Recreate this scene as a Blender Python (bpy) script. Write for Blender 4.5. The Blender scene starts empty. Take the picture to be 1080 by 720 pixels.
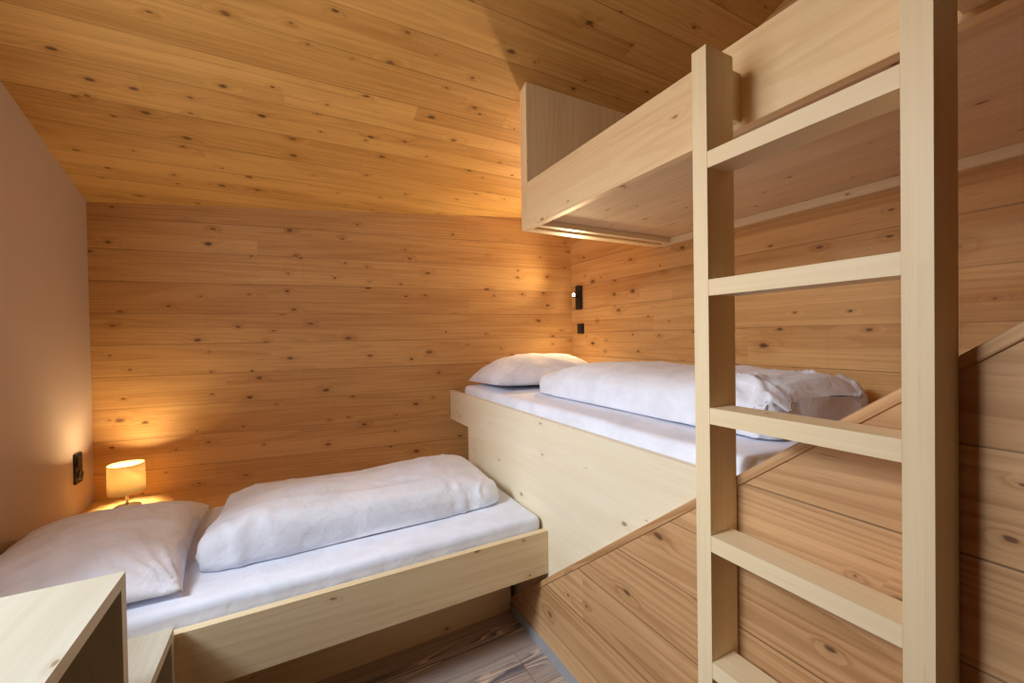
import bpy, bmesh, math, random
from mathutils import Vector, Matrix, noise
random.seed(7)
scene = bpy.context.scene
col = scene.collection

# ------------------------------------------------------------------ dimensions (metres)
XL_, XR_ = -1.029, 2.049            # left / right wall
YB_, SKEW = 3.2265, math.tan(math.radians(8.234))
YN_ = -3.2                         # wall behind the viewer
CA, CB = 3.3685, 0.3436             # ceiling z = CA - CB*y
def back_y(x): return YB_ - SKEW * (x - XL_)
def ceil_z(y): return CA - CB * y
XM = 1.0285                         # front face of the raised bed
XP = 0.997                          # face of the stair panel
SLOPE, YTIP, ZTIP = 0.8022, 1.9174, 0.075

# ------------------------------------------------------------------ materials
def lin(c):
    r = []
    for v in c:
        v /= 255.0
        r.append(v / 12.92 if v <= 0.04045 else ((v + 0.055) / 1.055) ** 2.4)
    return (r[0], r[1], r[2], 1.0)

class NT:
    def __init__(s, name):
        s.m = bpy.data.materials.new(name); s.m.use_nodes = True
        s.t = s.m.node_tree; s.t.nodes.clear()
        s.out = s.n('ShaderNodeOutputMaterial'); s.b = s.n('ShaderNodeBsdfPrincipled')
        s.t.links.new(s.b.outputs[0], s.out.inputs[0])
    def n(s, k): return s.t.nodes.new(k)
    def set(s, sock, v):
        if isinstance(v, bpy.types.NodeSocket): s.t.links.new(v, sock)
        else: sock.default_value = v
    def math(s, op, a, b=0.0, c=0.0, clamp=False):
        n = s.n('ShaderNodeMath'); n.operation = op; n.use_clamp = clamp
        s.set(n.inputs[0], a); s.set(n.inputs[1], b); s.set(n.inputs[2], c)
        return n.outputs[0]
    def step(s, x, lo, hi):
        n = s.n('ShaderNodeMapRange'); n.interpolation_type = 'SMOOTHSTEP'
        s.set(n.inputs[0], x); s.set(n.inputs[1], lo); s.set(n.inputs[2], hi)
        n.inputs[3].default_value = 0.0; n.inputs[4].default_value = 1.0
        return n.outputs[0]
    def vec(s, x, y, z=0.0):
        n = s.n('ShaderNodeCombineXYZ')
        s.set(n.inputs[0], x); s.set(n.inputs[1], y); s.set(n.inputs[2], z)
        return n.outputs[0]
    def noise(s, v, scale=1.0, detail=2.0, rough=0.5, dist=0.0):
        n = s.n('ShaderNodeTexNoise'); s.set(n.inputs['Vector'], v)
        n.inputs['Scale'].default_value = scale; n.inputs['Detail'].default_value = detail
        n.inputs['Roughness'].default_value = rough; n.inputs['Distortion'].default_value = dist
        return n.outputs[0]
    def white(s, v):
        n = s.n('ShaderNodeTexWhiteNoise'); n.noise_dimensions = '2D'; s.set(n.inputs['Vector'], v)
        return n.outputs['Value']
    def mix(s, f, a, b, blend='MIX'):
        n = s.n('ShaderNodeMix'); n.data_type = 'RGBA'; n.blend_type = blend
        s.set(n.inputs[0], f); s.set(n.inputs[6], a); s.set(n.inputs[7], b)
        return n.outputs[2]

def wood(name, light, dark, knot, board=0.0, strip=0.09, joint=0.0, seam=0.6, knots=0.35,
         tone=0.25, cath=0.35, fine=0.35, rough=0.55, knot_size=1.0, kscale=(3.6, 7.6), spec=0.35, bevel_seam=0.0032, streaks=0.15):
    """Planked softwood. UV is in metres: u runs with the grain, v across it."""
    t = NT(name)
    uv = t.n('ShaderNodeUVMap'); sep = t.n('ShaderNodeSeparateXYZ'); t.t.links.new(uv.outputs[0], sep.inputs[0])
    u, v = sep.outputs[0], sep.outputs[1]
    if board > 0:
        vb = t.math('DIVIDE', v, board); bi = t.math('FLOOR', vb); bf = t.math('FRACT', vb)
    else:
        bi = t.math('MULTIPLY', 0.0, 0.0); bf = None
    brand = t.white(t.vec(bi, 3.7))
    uu = t.math('MULTIPLY_ADD', brand, 41.0, u)
    si = t.math('FLOOR', t.math('DIVIDE', v, strip))
    srand = t.white(t.vec(si, 11.3))
    ui = t.math('FLOOR', t.math('DIVIDE', t.math('MULTIPLY_ADD', srand, 9.0, u), joint if joint else 2.7))
    prand = t.white(t.vec(t.math('MULTIPLY_ADD', ui, 7.13, si), 5.9))
    # knots
    P = t.vec(t.math('MULTIPLY', uu, kscale[0]), t.math('MULTIPLY', v, kscale[1]))
    vo = t.n('ShaderNodeTexVoronoi'); vo.voronoi_dimensions = '2D'; vo.feature = 'F1'
    vo.inputs['Scale'].default_value = 1.0; t.set(vo.inputs['Vector'], P)
    cs = t.n('ShaderNodeSeparateColor'); t.t.links.new(vo.outputs['Color'], cs.inputs[0])
    wob = t.math('MULTIPLY', t.math('SUBTRACT', t.noise(P, 7.0, 3.0), 0.5), 0.11)
    d = t.math('ADD', vo.outputs['Distance'], wob)
    present = t.math('LESS_THAN', cs.outputs[0], knots)
    r = t.math('MULTIPLY_ADD', t.math('POWER', cs.outputs[1], 2.5), 0.07 * knot_size, 0.036 * knot_size)
    core = t.math('MULTIPLY', t.math('SUBTRACT', 1.0, t.step(d, t.math('MULTIPLY', r, 0.35), t.math('MULTIPLY', r, 1.1))), present)
    halo = t.math('MULTIPLY', t.math('SUBTRACT', 1.0, t.step(d, r, t.math('MULTIPLY', r, 4.0))), present)
    # growth rings: contour lines of a stretched field, bent round the knots
    field = t.noise(t.vec(t.math('MULTIPLY', uu, 0.22), t.math('MULTIPLY', v, 6.0), t.math('MULTIPLY', prand, 17.0)), 1.0, 1.0, 0.4)
    field = t.math('MULTIPLY_ADD', halo, 0.05, field)
    ring = t.math('FRACT', t.math('MULTIPLY', field, 17.0))
    ring = t.math('MULTIPLY', t.step(ring, 0.25, 0.9), t.math('SUBTRACT', 1.0, t.step(ring, 0.9, 1.0)))
    fib = t.noise(t.vec(t.math('MULTIPLY', uu, 2.2), t.math('MULTIPLY', v, 130.0), prand), 1.0, 3.0, 0.6)
    fib = t.step(fib, 0.3, 0.75)
    blotch = t.noise(t.vec(t.math('MULTIPLY', uu, 1.3), t.math('MULTIPLY', v, 7.0), brand), 1.0, 3.0, 0.55)
    blotch = t.step(blotch, 0.35, 0.7)
    g = t.math('MULTIPLY', ring, cath)
    g = t.math('MULTIPLY_ADD', fib, fine, g)
    g = t.math('MULTIPLY_ADD', prand, tone, g)
    g = t.math('MULTIPLY_ADD', blotch, 0.22, g)
    g = t.math('MULTIPLY_ADD', halo, 0.16, g, clamp=True)
    c = t.mix(g, light, dark)
    kc = t.mix(t.math('MULTIPLY', cs.outputs[2], 0.75), knot, tuple(0.5 * a + 0.5 * b for a, b in zip(dark, knot)))
    streak = t.noise(t.vec(t.math('MULTIPLY', uu, 9.0), t.math('MULTIPLY', v, 170.0), 3.0), 1.0, 1.0)
    c = t.mix(t.math('MULTIPLY', t.step(streak, 0.66, 0.8), streaks), c, kc)
    c = t.mix(t.math('MULTIPLY', core, 0.88), c, kc)
    h = t.math('MULTIPLY', fib, -0.15)
    h = t.math('MULTIPLY_ADD', core, -0.2, h)
    if bf is not None:
        e = t.math('MULTIPLY', t.math('MINIMUM', bf, t.math('SUBTRACT', 1.0, bf)), board)
        s = t.math('SUBTRACT', 1.0, t.step(e, bevel_seam * 0.3, bevel_seam))
        # some seams are tight, some open
        sv = t.noise(t.vec(t.math('MULTIPLY', uu, 0.9), bi, 2.0), 1.0, 1.0)
        s = t.math('MULTIPLY', s, t.math('MULTIPLY_ADD', t.step(sv, 0.3, 0.65), 0.7, 0.3))
        c = t.mix(t.math('MULTIPLY', s, seam), c, lin((70, 42, 20)))
        h = t.math('MULTIPLY_ADD', s, -1.2, h)
        if joint:
            ju = t.math('FRACT', t.math('DIVIDE', t.math('MULTIPLY_ADD', brand, 13.0, u), joint))
            je = t.math('MULTIPLY', t.math('MINIMUM', ju, t.math('SUBTRACT', 1.0, ju)), joint)
            js = t.math('SUBTRACT', 1.0, t.step(je, 0.0004, 0.0014))
            c = t.mix(t.math('MULTIPLY', js, seam * 0.45), c, lin((70, 42, 20)))
    t.set(t.b.inputs['Base Color'], c)
    t.b.inputs['Roughness'].default_value = rough
    t.b.inputs['Specular IOR Level'].default_value = spec
    bp = t.n('ShaderNodeBump'); bp.inputs['Strength'].default_value = 0.35; bp.inputs['Distance'].default_value = 0.002
    t.set(bp.inputs['Height'], h); t.t.links.new(bp.outputs[0], t.b.inputs['Normal'])
    return t.m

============

Required work:
Omitting all pictures, restate exactly the lines of the material from its start through the line that contains "return (r[0], r[1], r[2], 1.0)".

Expected output:
Recreate this scene as a Blender Python (bpy) script. Write for Blender 4.5. The Blender scene starts empty. Take the picture to be 1080 by 720 pixels.
import bpy, bmesh, math, random
from mathutils import Vector, Matrix, noise
random.seed(7)
scene = bpy.context.scene
col = scene.collection

# ------------------------------------------------------------------ dimensions (metres)
XL_, XR_ = -1.029, 2.049            # left / right wall
YB_, SKEW = 3.2265, math.tan(math.radians(8.234))
YN_ = -3.2                         # wall behind the viewer
CA, CB = 3.3685, 0.3436             # ceiling z = CA - CB*y
def back_y(x): return YB_ - SKEW * (x - XL_)
def ceil_z(y): return CA - CB * y
XM = 1.0285                         # front face of the raised bed
XP = 0.997                          # face of the stair panel
SLOPE, YTIP, ZTIP = 0.8022, 1.9174, 0.075

# ------------------------------------------------------------------ materials
def lin(c):
    r = []
    for v in c:
        v /= 255.0
        r.append(v / 12.92 if v <= 0.04045 else ((v + 0.055) / 1.055) ** 2.4)
    return (r[0], r[1], r[2], 1.0)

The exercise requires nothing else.